Partitions in a generating function $(1-x)(1-x^2)(1-x^3)(1-x^4)...(1-x^{1000})$

Question

I was trying to find the coefficient of each $x^n$ in the expression

$$(1-x)(1-x^2)(1-x^3)(1-x^4)...(1-x^{1000})$$ for $n=1,2,3,4...30$

The answer seems to be equivalent to finding $P_{even}$-$P_{odd}$ where

• $P_{even}$ is the number of partitions of $n$ into an even number of distinct parts and

• $P_{odd}$ is the number of ways of partitioning $n$ into an odd number of distinct parts.

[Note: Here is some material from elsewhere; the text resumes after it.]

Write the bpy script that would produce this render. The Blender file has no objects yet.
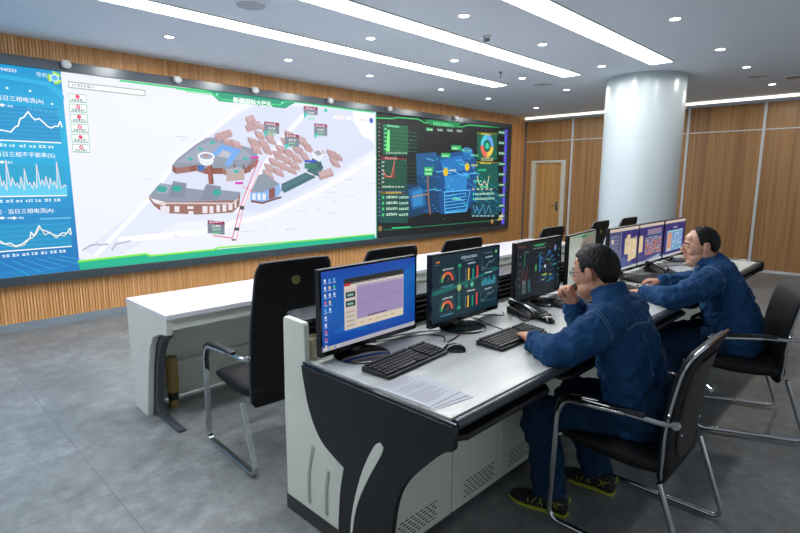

This seems complicated. Do not tell me the answer but tell me if there is an easier method to solve it.

Answer 1

I think what you need is the Euler's pentagonal theorem

There is an interesting video about how Euler solved the problem of the partitions, linked the particular part but I recommend the entire video.

Added:

$\prod_{i=1}^\infty (1-x^i) = \sum_{i=0}^\infty a_ix^i,$

$a_i := \begin{cases}1 & \mbox{ if } i = \frac{1}{2}(3k^2 \pm k) \mbox{ and } k \mbox{ is even}\\ -1 & \mbox{ if } i = \frac{1}{2}(3k^2 \pm k) \mbox{ and } k \mbox{ is odd }\\ 0 & \mbox{ otherwise }\end{cases}$

$P_{even}-P_{odd}=\sum_{i \mathrm{\ even}} p(n{-}g_i)-\sum_{i \mathrm{\ odd}} p(n{-}g_i)=\sum_{i=0}^n p(n{-}i) a_i=0\ $ ($g_k$ the k^th generalized pentagonal number)

Answer 2

Hint: Let $$f(x)=(1-x)(1-x^2)(1-x^3)(1-x^4)...(1-x^{1000})$$ then the coefficient of $x^n$ is $\dfrac{f^{(n)}(0)}{n!}$ and for this purpose consider $\ln f(x)$ and find a formula for $n$-th derivative.